A Fixture can be configured to run "in the background". In this case, the harness will behave as if you ran the command ./otel-cli & and let following fixtures run on top of it. This is mostly used to test otel-cli span background, which exists primarily to run as a backgrounded job in a shell script. When background jobs are in use, be careful with test names as they are used as a key to manage the process.

Adding Tests

For a new area of functionality, you'll want to add a Suite. A Suite is mostly for organization of tests, but is also used to manage state when testing background jobs.
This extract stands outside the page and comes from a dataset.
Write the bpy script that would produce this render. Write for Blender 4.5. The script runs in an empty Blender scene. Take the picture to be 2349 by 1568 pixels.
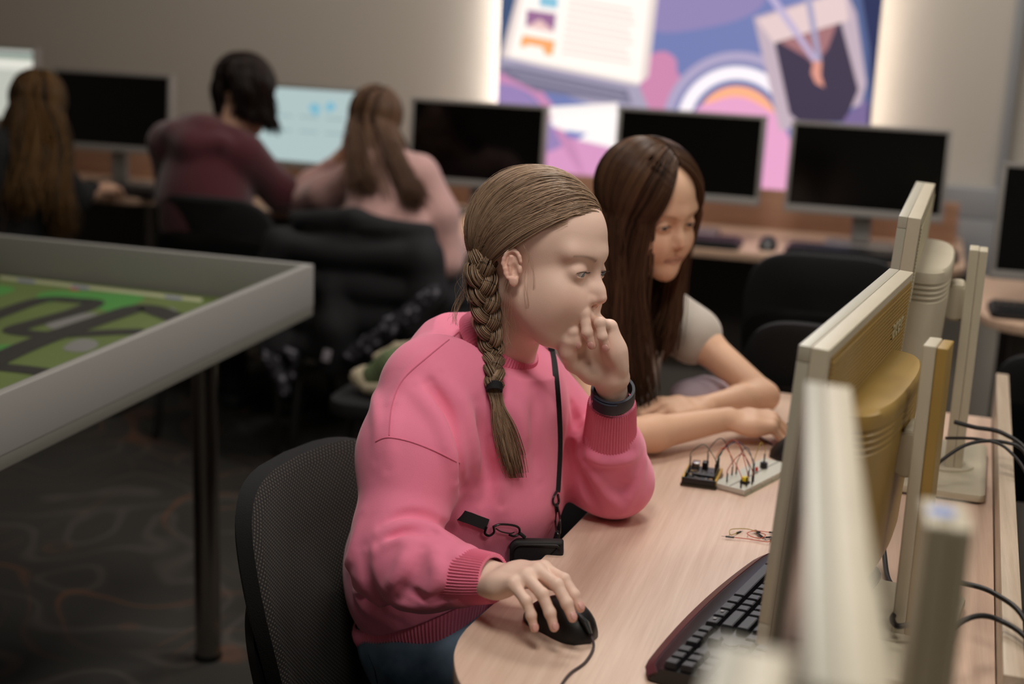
import bpy, bmesh, math, random
import numpy as np
from mathutils import Vector, Matrix, Euler
import openvdb as vdb
SC = bpy.context.scene
COL = SC.collection
# ---------------------------------------------------------------- camera
CF, CP, CR, CY, CH = 3262.0, math.radians(13.9), math.radians(2.3), math.radians(15.5), 1.49
_fw = Vector((-math.sin(CY)*math.cos(CP), math.cos(CY)*math.cos(CP), -math.sin(CP)))
_ri = Vector((math.cos(CY), math.sin(CY), 0)); _up = _ri.cross(_fw)
C_R = _ri*math.cos(CR)+_up*math.sin(CR); C_U = _up*math.cos(CR)-_ri*math.sin(CR); C_F = _fw
C_O = Vector((0, 0, CH))
def ray(px, py): return C_F+C_R*((px-1174.5)/CF)-C_U*((py-784)/CF)
def az(px, py, z):
    d = ray(px, py); return C_O+d*((z-CH)/d.z)
def ay(px, py, y):
    d = ray(px, py); return C_O+d*(y/d.y)
cam = bpy.data.objects.new('camera', bpy.data.cameras.new('camera')); COL.objects.link(cam)
cam.data.sensor_width = 36; cam.data.lens = CF/2349*36; cam.data.clip_start = .02
cam.matrix_world = Matrix(((C_R.x, C_U.x, -C_F.x, C_O.x), (C_R.y, C_U.y, -C_F.y, C_O.y), (C_R.z, C_U.z, -C_F.z, C_O.z), (0, 0, 0, 1)))
cam.data.dof.use_dof = True; cam.data.dof.focus_distance = 1.86; cam.data.dof.aperture_fstop = 2.6
SC.camera = cam
SC.view_settings.view_transform = 'Standard'; SC.view_settings.look = 'None'
SC.view_settings.gamma = 1; SC.view_settings.use_curve_mapping = False
SC.view_settings.exposure = 0.92
# ---------------------------------------------------------------- world and lamps
wd = bpy.data.worlds.new('world'); SC.world = wd; wd.use_nodes = True
wd.node_tree.nodes['Background'].inputs[0].default_value = (.9, .85, .8, 1); wd.node_tree.nodes['Background'].inputs[1].default_value = .03
LAMPS = [  # ceiling luminaires: x, y, size x, size y, watts, colour
    (-.35, 2.9, .6, .6, 9, (1, .955, .90)), (-.35, 1.0, .6, .6, 9, (1, .955, .90)), (-.4, 4.3, .6, .6, 9, (1, .955, .90)),
    (-2.2, 4.1, .6, .6, 2.5, (1, .955, .90)), (1.4, 2.6, .6, .6, 7, (1, .955, .90)), (1.3, .6, .6, .6, 6, (1, .95, .9))]
for i, (x, y, sx, sy, w, c) in enumerate(LAMPS):
    l = bpy.data.lights.new('ceiling_lamp_light', 'AREA'); l.shape = 'RECTANGLE'; l.size = sx; l.size_y = sy; l.energy = w; l.color = c
    o = bpy.data.objects.new('ceiling_lamp_light', l); COL.objects.link(o); o.location = (x, y, 2.74)
# ---------------------------------------------------------------- materials
def lin(c):
    if isinstance(c, str): c = [int(c[i:i+2], 16)/255 for i in (0, 2, 4)]
    return tuple((v/12.92 if v <= .04045 else ((v+.055)/1.055)**2.4) for v in c)+(1,)
_M = {}
def mat(name, col='808080', rough=.5, metal=0, spec=.5, bump=0, bscale=200, noise=0, nscale=8, sss=0, emit=0, ecol=None, coat=0, sheen=0, alpha=1, trans=0, attr=None, stretch=None):
    if name in _M: return _M[name]
    m = bpy.data.materials.new(name); m.use_nodes = True; nt = m.node_tree; b = nt.nodes['Principled BSDF']
    b.inputs['Base Color'].default_value = lin(col); b.inputs['Roughness'].default_value = rough; b.inputs['Metallic'].default_value = metal
    b.inputs['Specular IOR Level'].default_value = spec; b.inputs['Coat Weight'].default_value = coat; b.inputs['Sheen Weight'].default_value = sheen
    b.inputs['Transmission Weight'].default_value = trans
    if sss:
        b.inputs['Subsurface Weight'].default_value = sss; b.inputs['Subsurface Radius'].default_value = (1, .35, .2); b.inputs['Subsurface Scale'].default_value = .006
    if emit:
        b.inputs['Emission Color'].default_value = lin(ecol or col); b.inputs['Emission Strength'].default_value = emit
    tc = nt.nodes.new('ShaderNodeTexCoord'); src = tc.outputs['Object']
    if stretch:
        mp = nt.nodes.new('ShaderNodeMapping'); mp.inputs['Scale'].default_value = stretch; nt.links.new(src, mp.inputs[0]); src = mp.outputs[0]
    colsock = None
    if attr:
        a = nt.nodes.new('ShaderNodeVertexColor'); a.layer_name = attr; colsock = a.outputs[0]; nt.links.new(colsock, b.inputs['Base Color'])
    if noise:
        n = nt.nodes.new('ShaderNodeTexNoise'); n.inputs['Scale'].default_value = nscale; n.inputs['Detail'].default_value = 5; nt.links.new(src, n.inputs['Vector'])
        hs = nt.nodes.new('ShaderNodeHueSaturation'); mr = nt.nodes.new('ShaderNodeMapRange')
        mr.inputs[1].default_value = .3; mr.inputs[2].default_value = .7
        mr.inputs[3].default_value = 1-noise; mr.inputs[4].default_value = 1+noise
        nt.links.new(n.outputs[0], mr.inputs[0]); nt.links.new(mr.outputs[0], hs.inputs['Value'])
        if colsock: nt.links.new(colsock, hs.inputs['Color'])
        else: hs.inputs['Color'].default_value = lin(col)
        nt.links.new(hs.outputs[0], b.inputs['Base Color'])
    if bump:
        n = nt.nodes.new('ShaderNodeTexNoise'); n.inputs['Scale'].default_value = bscale; n.inputs['Detail'].default_value = 3; nt.links.new(src, n.inputs['Vector'])
        bp = nt.nodes.new('ShaderNodeBump'); bp.inputs['Strength'].default_value = bump; bp.inputs['Distance'].default_value = .002
        nt.links.new(n.outputs[0], bp.inputs['Height']); nt.links.new(bp.outputs[0], b.inputs['Normal'])
    _M[name] = m; return m
def nodes(name, rough=.5):
    m = mat(name, rough=rough); return m, m.node_tree, m.node_tree.nodes['Principled BSDF'], m.node_tree.nodes['Texture Coordinate']
def math_n(nt, op, a, b=None, c=None):
    n = nt.nodes.new('ShaderNodeMath'); n.operation = op
    for i, v in enumerate((a, b, c)):
        if v is None: continue
        if isinstance(v, (int, float)): n.inputs[i].default_value = v
        else: nt.links.new(v, n.inputs[i])
    return n.outputs[0]
def mixc(nt, f, a, b):
    n = nt.nodes.new('ShaderNodeMix'); n.data_type = 'RGBA'
    if isinstance(f, (int, float)): n.inputs[0].default_value = f
    else: nt.links.new(f, n.inputs[0])
    for i, v in ((6, a), (7, b)):
        if isinstance(v, (str, tuple)): n.inputs[i].default_value = lin(v)
        else: nt.links.new(v, n.inputs[i])
    return n.outputs[2]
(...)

A Fixture is made of two parts: an otel-cli command configuration, and a data structure of expected results. The harness presents otel-cli with the exact ARGV specified in Config.CliArgs, and a clean environment with only the envvars provided in the Env stringmap. The output from otel-cli is captured with stdout and stderr combined. This can be tested against as well.

It is often wise to pass "--fail", "--verbose" to CliArgs for debugging and it's fine to leave them on permanently. Without them otel-cli will be silent about failures and you'll get a confusing test output.

Most of the time it's best to copy an existing Suite or Fixture and adjust it to the case you're trying to test. Please try to clean out any unneeded config when you do this so the tests are easy to understand. It's not bad to to test a little extra surface area, just try to keep things readable.